Monday, February 27, 2012

Mr. Pathmark and Life Lessons

A Pathmark supermarket commercial from the past is the wind beneath the wings of this essay. I am pleased to report this northeastern chain of stores is still around, which is good news considering the demise of so many others, including Bohack, Grand Union, and Peter Reeves. I’m happy, too, to convey that “Mr. Pathmark,” the longtime spokesperson for the grocery store is alive as well, and still active at the ripe old age of eighty-nine.

While I’m pretty good in linking old and recognizable character actors’ faces with their names, this fellow always gave me fits. The face and especially the voice were as familiar as familiar can be in the New York City area. That's because he was ubiquitous on local television—for decades—as Pathmark’s genial and trusted pitchman.

In the final episode of the long-running and popular Little House on the Prairie television show, a super-greedy, unctuously creepy entrepreneur clandestinely but legally bought up all of the land in the town of Walnut Grove. He attempted to drive the locals—one and all—away. Left with little recourse, the townspeople decided to blow up all of the buildings, which they owned, with dynamite—painful as that was—to zing this bloodless, over-reaching capitalist. And the actor who played villain Nathan Lassiter was none other than “Mr. Pathmark,” James Karen.

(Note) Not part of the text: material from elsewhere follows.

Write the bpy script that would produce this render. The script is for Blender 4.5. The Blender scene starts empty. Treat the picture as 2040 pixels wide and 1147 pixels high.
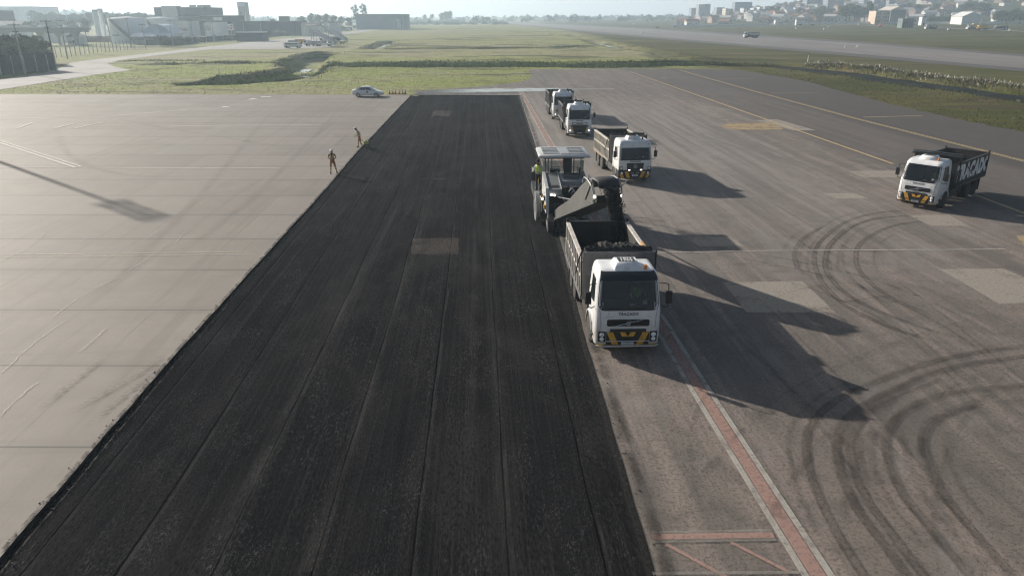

This veteran of Broadway, television, and film took on the role of a scoundrel—the man largely responsible for the incineration of an incredibly warm and fuzzy, syrupy special TV town. But he was simultaneously “Mr. Pathmark.” I recall reading somewhere that the supermarket chain received oodles of letters demanding Mr. Karen’s firing. After all, how could they employ the ghastly man who forced the men and women of Walnut Grove to blow up their homes and businesses? Mr. Karen was understandably upset that he could lose a very good job because a certain percentage of the public couldn’t decipher fantasy from reality—couldn’t separate a television show depicting a town in the 1880s with a guy reporting on sales of toilet paper, frozen peas, and laundry detergent one hundred years later.

I nevertheless take solace that “Mr. Pathmark” not only lives, but has left an enduring legacy for those of us who grew up in the northeast and watched television in the simpler times—with the simpler supermarkets—of the 1970s and 1980s.